Accordingly, U.S. Concrete argued that it was entitled to subtract all of its costs related to its mixer-trucks, mixer-truck drivers, and the dispatchers who oversaw orders for ready-mixed concrete. The Comptroller disagreed and disallowed 70% of U.S. Concrete’s mixer-truck costs and 41% of its mixer-truck driver costs as costs relating to distribution or rehandling, and not costs of producing the ready-mixed concrete. The Comptroller also capped the company’s dispatcher costs at 4% as indirect costs.
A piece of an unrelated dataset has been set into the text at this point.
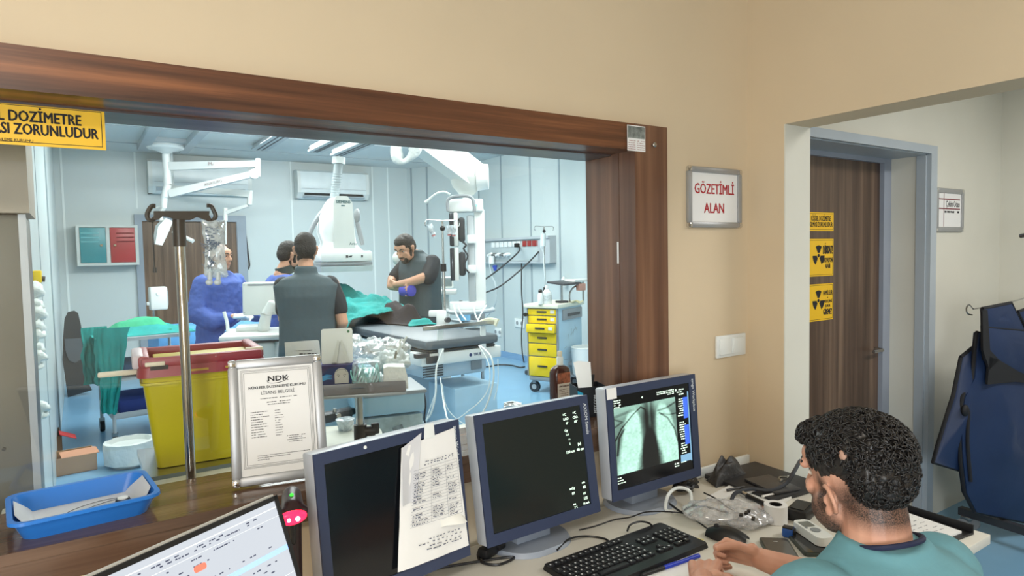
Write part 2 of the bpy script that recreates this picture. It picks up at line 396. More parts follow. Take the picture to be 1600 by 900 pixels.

The Third Court of Appeals found for the Comptroller, rejecting U.S. Concrete’s argument that unhardened concrete becomes a “good” for purposes of COGS only upon being poured from the truck at the job site because, even in its unhardened state, it is still personal property that can be seen, weighed, measured, felt, touched and otherwise perceive by the senses, and therefore constitutes a “good” well before it is delivered to job sites. The court also found that evidence in the record supported the Comptroller’s distinction between costs that U.S. Concrete incurred related to its trucks manufacturing and costs related to disallowed types of transportation.

The court further determined that U.S. Concrete’s dispatchers were not directly involved in the manufacture of the ready-mixed concrete and, therefore, it could not subtract the costs related to the mixer-truck dispatchers.